Unfortunately, option 3 is not the one that most economists seem to believe—that would be option 2. Option 2 was in fact how we got the madness that was the Commodity Futures Modernization Act of 2000, in which they actually made a regulation against regulations—a law against making laws. "We don't need to regulate the quadrillion-dollar (yes you read that correctly, with a Q; $700 trillion is a low estimate) market that is over-the-counter derivatives! Markets are inherently stable, and we could only get in the way!" This, above all, is what caused the 2008 depression. Don't ever let anyone tell you it was poor people buying houses they couldn't afford (how dare they!) or the government forcing banks to sell those houses (Fannie Mae and Freddie Mac entered the subprime market later than most private banks); the core reason why we had a financial crisis was that collateralized debt obligations (CDOs),a form of these unregulated derivatives,created a fundamental shift in the nature of how loans are made. Normally a loan that is made must be kept by the bank that makes it, so they have a strong incentive not to make loans they don't expect to be repaid. But with CDOs, that is no longer the case. Instead, banks have an incentive to make as many loans as they can, with interest rates as high as they can, in order to repackage and sell those loans to other banks—who may not have the faintest idea what they are buying. One could say those other banks have a responsibility not to buy what they don't understand, but human beings are irrational, and those high interest rates create high returns, which are so very enticing. Moreover, maybe it wasn't all that irrational, since when the whole thing came crashing down, what did we do? We swept in and bailed out all the failing banks. It was heads they win, tails we lose. There was also a lot of corruption in the credit rating system, since credit rating agencies (why are they for-profit companies!?) were paid—in effect, bribed—to artificially elevate the ratings of new derivatives to make them seem safe even when they plainly weren't. This ultimately comes down to human limitations as well; because we are in a state of uncertainty, we need some mechanism for dealing with that uncertainty, and we thought we could trust credit rating agencies to do that—but we can't.

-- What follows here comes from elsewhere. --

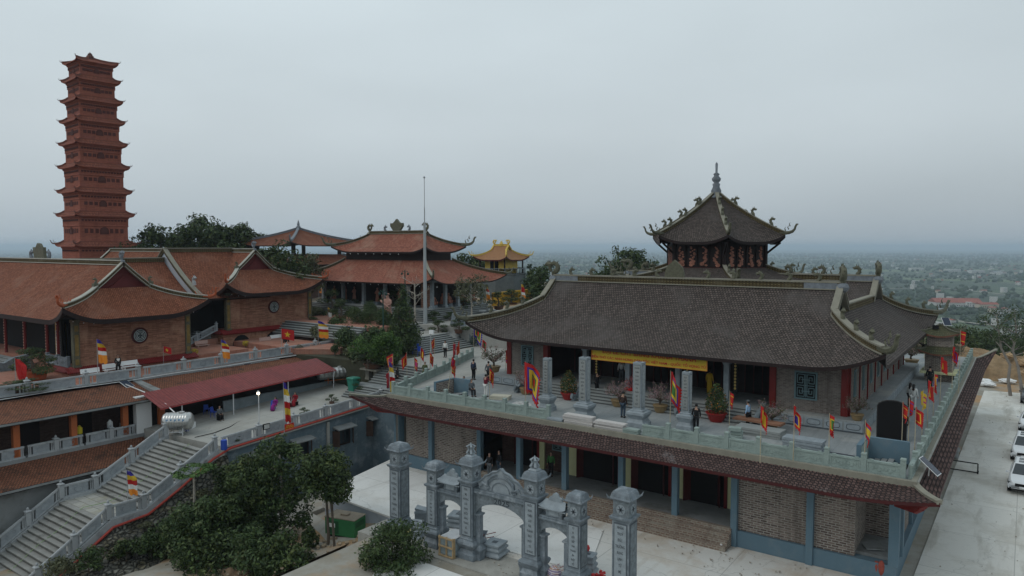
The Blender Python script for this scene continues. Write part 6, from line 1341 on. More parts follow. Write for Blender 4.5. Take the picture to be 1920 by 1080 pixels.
for(x,y),lb in(((402,782),'blue plastic chair in the dark kitchen under the canopy beside a stool'),((512,770),'blue plastic chair under the woman in magenta'),((388,776),'blue plastic chair farthest back in the canopy kitchen')):
    Pch(G(x,y,MZ(35)),random.uniform(0,6),lb,'blue plastic chairs under the canopy')
for k,((x,y),lb)in enumerate((((840,668),'blue plastic chair nearest the steps in the pile of blue chairs by the shrubs'),((780,664),'blue plastic chair at the left of the pile by the shrubs'),((790,668),'blue plastic chair at the right of the pile by the shrubs'),((785,658),'blue plastic chair at the back of the pile by the shrubs'))):
    if k:Pch(G(x,y,0),random.uniform(0,6),lb,'blue plastic chairs by the shrubs',1.25)
# solar panels, sign, floodlight, hoses
def solar(label,c,w_,h_,rz,tilt=R(50)):
    t=thing('solar_panel',label,'solar panel',(0,0,0)); mb=MB(); mb.obox((0,0,0),w_,.03,h_,0,-R(90)+tilt); mb.build('frame',WHITEP,t); mb=MB(); mb.obox((0,-.02*math.sin(tilt),.02),w_*.9,.03,h_*.93,0,-R(90)+tilt); mb.build('cells',SOLAR,t); mb=MB(); mb.tube([(0,.05,-.5),(0,.02,0)],.025,5); mb.build('bracket',ALU,t); t.location=c; t.rotation_euler=(0,0,rz)
solar('small solar panel hanging on the upper balustrade above the tiled valley',GX(238,720,-59.6),.75,1.0,PI/2+.2,R(25)); solar('small solar panel hanging on the upper balustrade above the metal canopy',GX(467,686,-60.0),.8,1.1,PI/2,R(25)); solar('solar panel leaning on the skirt roof at the right terrace corner',(-3.5,39.8,.35),.6,1.1,R(80),R(40))
t=thing('red_notice','small red notice with yellow lettering fixed to the middle terrace balustrade','sign',(-45.9,35.3,MZ(35.3))); c_=GX(543,801,-45.85); mb=MB(); mb.box(-45.9,-45.86,c_.y-.42,c_.y+.42,c_.z-.28,c_.z+.28); bd=mb.build('board',M('sign_red',(.55,.03,.02),.6,.05),t); text_obj('KHU VỰC\nCẤM ĐỔ RÁC\nXIN CẢM ƠN',.13,M('sign_yellow',(.75,.55,.05),.6,.05),'lettering',t,Matrix.Translation((-45.85,c_.y,c_.z))@SIDE,.004)
c_=GX(500,800,-45.85); t=thing('floodlight','square floodlight fixed on the middle terrace balustrade left of the red notice','floodlight',tuple(c_)); mb=MB(); mb.box(c_.x-.1,c_.x+.02,c_.y-.28,c_.y+.28,c_.z-.2,c_.z+.22); mb.build('housing',BLACK,t); mb=MB(); mb.box(c_.x+.02,c_.x+.035,c_.y-.23,c_.y+.23,c_.z-.15,c_.z+.17); mb.build('lens',M('lens',(.5,.5,.48),.3,.05),t)
def hose(label,pts,r,m,name='hose'):mb=MB(); mb.tube(pts,r,6); o=mb.build(name,m,smooth=True); return tag(o,label,'hose' if name=='hose' else 'cable')
hose('pale pipe drooping along the upper terrace edge from the solar panel',[(-60.15,y,-.06-.03*math.sin(y*.7))for y in np.linspace(6,56,40)],.03,WHITEP); hose('pale hose running from the upper terrace down to the steel tank',[(-59.9,29,-.2),(-57,29.2,-.6),(-54,29.3,-1.2),(-52.6,29.3,-1.75),(-52.2,29.3,MZ(29.3)+1.72)],.045,WHITEP); hose('dark hose snaking across the middle terrace floor',[G(x,y,MZ(31+(x-380)*.03)+.02)for x,y in((365,820),(400,812),(432,800),(445,792),(470,783),(500,778))],.03,BLACK)
hose('green hose lying down the staircase',[(-49.2-.02*k+.12*math.sin(k),28.4-.42*k,-3.40-np.interp(28.4-.42*k,[11,21.2,23.3,28.4],[9.05,2.68,2.64,0])+.05)for k in range(32)],.02,M('green_hose',(.25,.36,.18),.6,.1))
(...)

Fortunately, I think a lot of people are coming around, seeing the flaws in options 1 and 2 and beginning to consider the possibility of option 3. Maybe it is the market that's broken, not the government, not some mysterious outside force (when RBC theory came out it was satirized as "recessions are caused by sunspots"; I think this is quite apt, since that's the sort of outside unpredictable force you need for it to work). Maybe it's broken because we are broken, or rather because we are not the perfect beings that we would need to be in order to have a perfect market. But if we understand why the market is broken, maybe we can fix it! Maybe we can figure out where our limitations lie and what effect they have on the market systems we devise. That is what I hope to see, and what, in some small way, I hope to be contributing to right now.